* GOAL: What follows is a listing; give it again exactly, in its entirety.

====

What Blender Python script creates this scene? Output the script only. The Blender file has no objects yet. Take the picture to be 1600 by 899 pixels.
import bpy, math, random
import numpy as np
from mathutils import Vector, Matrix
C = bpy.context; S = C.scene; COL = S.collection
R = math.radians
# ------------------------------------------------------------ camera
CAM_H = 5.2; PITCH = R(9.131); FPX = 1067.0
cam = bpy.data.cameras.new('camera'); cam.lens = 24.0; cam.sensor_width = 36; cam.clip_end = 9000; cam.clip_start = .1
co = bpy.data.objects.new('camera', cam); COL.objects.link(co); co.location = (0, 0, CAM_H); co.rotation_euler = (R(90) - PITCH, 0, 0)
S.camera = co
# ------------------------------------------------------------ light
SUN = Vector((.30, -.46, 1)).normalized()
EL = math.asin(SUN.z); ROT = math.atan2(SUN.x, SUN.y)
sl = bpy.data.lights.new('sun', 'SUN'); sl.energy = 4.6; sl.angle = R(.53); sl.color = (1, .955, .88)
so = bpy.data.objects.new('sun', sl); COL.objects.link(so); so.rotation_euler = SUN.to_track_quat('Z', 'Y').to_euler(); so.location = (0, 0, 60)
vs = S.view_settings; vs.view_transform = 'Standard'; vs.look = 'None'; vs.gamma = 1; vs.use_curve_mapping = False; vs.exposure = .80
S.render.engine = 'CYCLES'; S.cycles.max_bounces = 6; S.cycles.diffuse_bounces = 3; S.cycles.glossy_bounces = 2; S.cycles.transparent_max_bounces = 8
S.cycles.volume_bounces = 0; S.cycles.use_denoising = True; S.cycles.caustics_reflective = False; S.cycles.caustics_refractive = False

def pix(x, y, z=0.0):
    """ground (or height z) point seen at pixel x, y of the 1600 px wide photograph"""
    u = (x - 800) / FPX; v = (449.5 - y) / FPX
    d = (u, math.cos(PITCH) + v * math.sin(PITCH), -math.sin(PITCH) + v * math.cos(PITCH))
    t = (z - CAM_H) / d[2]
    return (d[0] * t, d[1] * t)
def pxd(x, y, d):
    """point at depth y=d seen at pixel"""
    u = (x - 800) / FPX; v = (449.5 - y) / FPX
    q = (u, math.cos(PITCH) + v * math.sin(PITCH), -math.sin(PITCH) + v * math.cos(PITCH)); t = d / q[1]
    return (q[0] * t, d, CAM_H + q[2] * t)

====

* IN RESPONSE:
What Blender Python script creates this scene? Output the script only. The Blender file has no objects yet. Take the picture to be 1600 by 899 pixels.
import bpy, math, random
import numpy as np
from mathutils import Vector, Matrix
C = bpy.context; S = C.scene; COL = S.collection
R = math.radians
# ------------------------------------------------------------ camera
CAM_H = 5.2; PITCH = R(9.131); FPX = 1067.0
cam = bpy.data.cameras.new('camera'); cam.lens = 24.0; cam.sensor_width = 36; cam.clip_end = 9000; cam.clip_start = .1
co = bpy.data.objects.new('camera', cam); COL.objects.link(co); co.location = (0, 0, CAM_H); co.rotation_euler = (R(90) - PITCH, 0, 0)
S.camera = co
# ------------------------------------------------------------ light
SUN = Vector((.30, -.46, 1)).normalized()
EL = math.asin(SUN.z); ROT = math.atan2(SUN.x, SUN.y)
sl = bpy.data.lights.new('sun', 'SUN'); sl.energy = 4.6; sl.angle = R(.53); sl.color = (1, .955, .88)
so = bpy.data.objects.new('sun', sl); COL.objects.link(so); so.rotation_euler = SUN.to_track_quat('Z', 'Y').to_euler(); so.location = (0, 0, 60)
vs = S.view_settings; vs.view_transform = 'Standard'; vs.look = 'None'; vs.gamma = 1; vs.use_curve_mapping = False; vs.exposure = .80
S.render.engine = 'CYCLES'; S.cycles.max_bounces = 6; S.cycles.diffuse_bounces = 3; S.cycles.glossy_bounces = 2; S.cycles.transparent_max_bounces = 8
S.cycles.volume_bounces = 0; S.cycles.use_denoising = True; S.cycles.caustics_reflective = False; S.cycles.caustics_refractive = False

def pix(x, y, z=0.0):
    """ground (or height z) point seen at pixel x, y of the 1600 px wide photograph"""
    u = (x - 800) / FPX; v = (449.5 - y) / FPX
    d = (u, math.cos(PITCH) + v * math.sin(PITCH), -math.sin(PITCH) + v * math.cos(PITCH))
    t = (z - CAM_H) / d[2]
    return (d[0] * t, d[1] * t)
def pxd(x, y, d):
    """point at depth y=d seen at pixel"""
    u = (x - 800) / FPX; v = (449.5 - y) / FPX
    q = (u, math.cos(PITCH) + v * math.sin(PITCH), -math.sin(PITCH) + v * math.cos(PITCH)); t = d / q[1]
    return (q[0] * t, d, CAM_H + q[2] * t)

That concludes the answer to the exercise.